We're Not Fighting the Good Fight - We're Fighting Eachother...


I'll admit it...I am a mother to an 8 month old and I work outside the home. Turns out there are A LOT of people out there who hate me for that and they don't even know me. They hate Adrian Stark of TLC's "Secret Life of a Soccer Mom" because she chose to be a fashion designer again instead of continuing to be a stay at home mom (SAHM).

Is it wrong that I don't care? Why do I care if a random woman works instead of staying home with her kids? Before having an actual baby I was convinced I would stay home if I ever had kids. I found it hard to reconcile having children and then giving them to someone else to "raise" while I worked. Well 8 months into it I still am trying to reconcile that fundamental question. I just do it from behind a desk now.

I leave the house at 7:00am and return at 5:30pm. For those nine and a half hours a day EJ is with either my mom or my husband's parents. Is it ideal for anyone? The grandparents would say yes, they love the time they have with EJ. EJ herself would say no because she doesn't like being woken up at 5:30am. I say it's okay (except for the geting up at 5:15am part) because I am contributing to our household and I get to interact with adults during the day. Even though sometimes I want to kill some of them. My husband would say it's okay because I'm bringing in a mighty nice salary which helps with our goals of saving for college and retirement. It also allows us luxuries like vacations and new clothes for EJ. Could we make it without my salary? Yes, just barely...but neither I or my husband like the idea of "just barely".

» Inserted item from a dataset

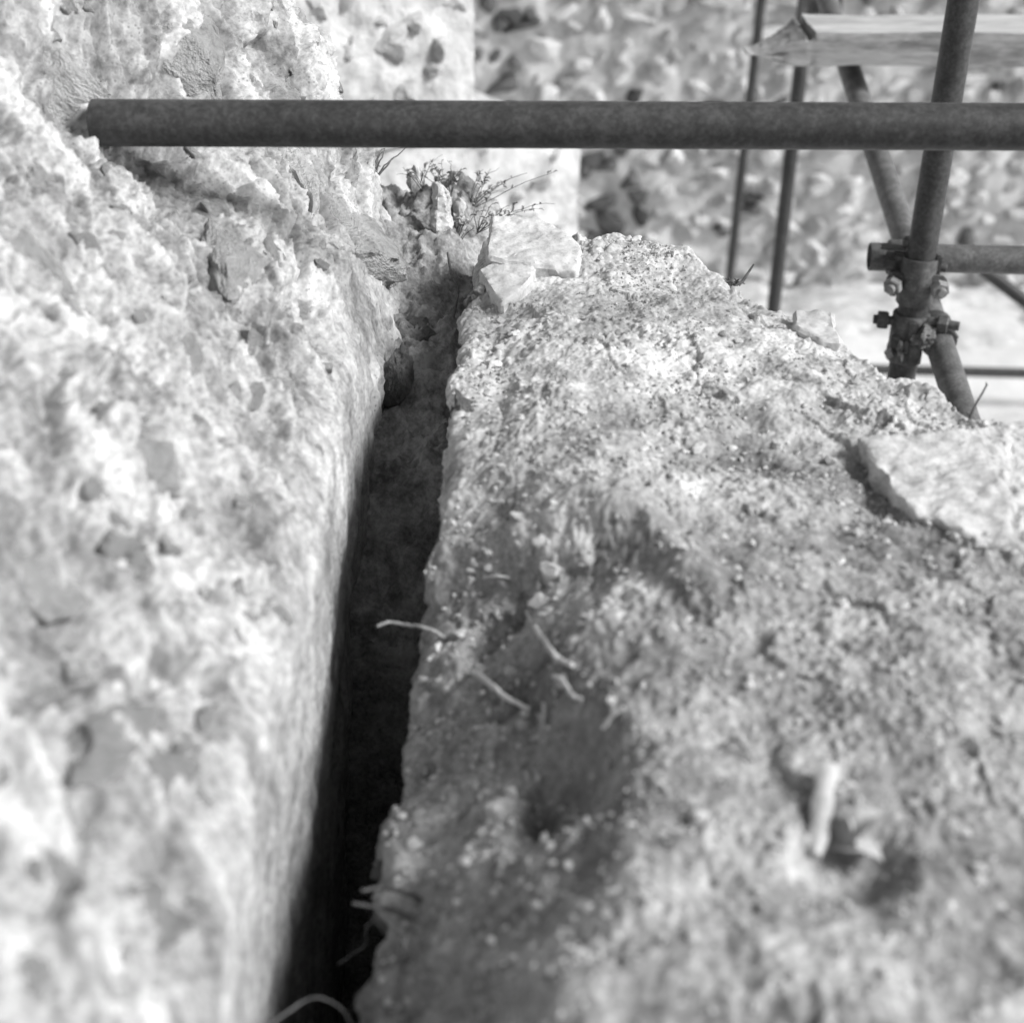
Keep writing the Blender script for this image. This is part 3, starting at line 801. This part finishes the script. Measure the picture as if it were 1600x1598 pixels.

In reviewing my list of friends there are 13 that currently work outside the home and 6 that currently stay home full time. I say "currently" in both situations because some of those that work full time stayed home early on, while some worked part time at some point, while some have their own businesses and work from home. All of those that currently stay home had careers before making the choices that they did.

I think most SAHM's have a chip because there are still ignorant people out there who think they don't do anything all day. I challenge anyone who thinks that to spend nine and half hours alone with my daughter on one of her "bad" days. I'll see you when I get home from work and you can tell me how much you got done and when you'll be back.

There is a larger issue here - greater then the fundamental "why have children only to have someone else raise them?" But no one wants to talk about that issue - we just want to make the other side out to be bitches. Well - if your children are well cared for and your family is thriving it doesn't matter to me what you do to make that happen.

2 comments:

Angry Inky said...

Eerie. I just read that article. Where is the outrage for the physician father (from the TLC show) who no doubt works long hours and doesn't spend any time with his kids? God, I can't believe we are still doing this, after all these years.

princess1128 said...

It's one thing to have an opinion about it - it's another thing to bash other people. Unfortunately it makes those women sound bitter. Like there is something missing in their lives. It's okay to admit there is - my old life is what is missing for me.